On parle beaucoup de la Syrie et peu du Yémen où les Saoud et leur coalition (Egypte, Jordanie, Bahreïn, Maroc, Koweït, Soudan et Qatar) bombardent les Yéménites al-Houthi zaydites proches des chiites. L'ONU parle de plusieurs milliers de morts, certaines victimes brûlées vives par les bombardiers, de 1,5 millions de réfugiés et d'une dizaine de millions de civils privés d'eau.

Imaginez l'émoi suscité par les déclarations du premier ministre irakien au mois d'octobre 2015 lorsqu'il s'est dit favorable à des frappes aériennes russes contre le groupe État islamique en Irak ! Après l'axe : Iran, Syrie, Hezbollah, et la bienveillance de l'Égypte, le maillon irakien serait la goutte de pétrole qui ferait déborder le tanker. Le chef d'état-major interarmes américain, le général Joseph Dunford a averti les USA : "ne pourront mener des opérations en Irak si les Russes y sont déployés en même temps". Les cheveux ont dû leur dresser sur la tête le 23 octobre 2015 lorsque la Russie a créé le surprise lors d'une rencontre à Vienne, avec l'annonce d'une coordination de ses opérations militaires avec la Jordanie membre de la coalition atlantiste, Amman de rappeler que "la coopération entre la Jordanie et la Russie est ancienne."

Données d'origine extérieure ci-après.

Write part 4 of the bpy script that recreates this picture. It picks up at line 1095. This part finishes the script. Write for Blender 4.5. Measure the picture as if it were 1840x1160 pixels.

L'État islamique, anciennement État islamique en Irak et au Levant a proclamé le califat islamique au mois de juillet 2015 sur les parties de territoires irakiens et syriens passées sous son contrôle et affiché son intention d'étendre son expansion à l’Europe, la Russie, l’Asie centrale et à l’Asie du Sud-Est (Le nord de la Chine connait, dans sa partie septentrionale, des attentats visant la population civile). La Russie a pris la décision de vouloir éradiquer la menace, en mettant en application le dicton " les amis de nos ennemis sont nos ennemis", cela vaut pour les sources de financement, qu'elles soient islamiques ou non. Le mot d'ordre est sus à Daesh.

Pour quelle raison l'Arabie Saoudite a-t-elle consenti à l'établissement d'un prix du baril aussi bas alors que les spécialistes s'accordent sur un prix d'équilibre aux alentours de 100 dollars? L'Arabie Saoudite a-t-elle agi afin de plaire à Washington dans le seul but de contribuer à l'affaiblissement de l'économie russe et de contribuer ainsi au renforcement des sanctions contre Moscou? Peu probable, car l'Amérique du nord a été "impactée" par la chute des cours et Riyad s'efforce d'arracher des marchés aux mains des compagnies pétrolières américaines et canadiennes. Les compagnies nord-américaines ont un coûts de forage d'environ 60 dollars le baril contre 20 pour Ryad. Leur riposte fut le gaz de schiste qui permet de rogner sur les coûts d'exploration, d'extraction et d'importation. Le royaume wahhabite pourrait en être le dindon de la farce, car la chute du baril de brut a une répercussion directe sur les finances du pays. Le déficit pourrait atteindre 100 milliards d'euros pour l'année 2015 ! Ryad, au lieu de s'alarmer au vu de la difficulté à rétablir l'équilibre des comptes, continue à dépenser sans compter.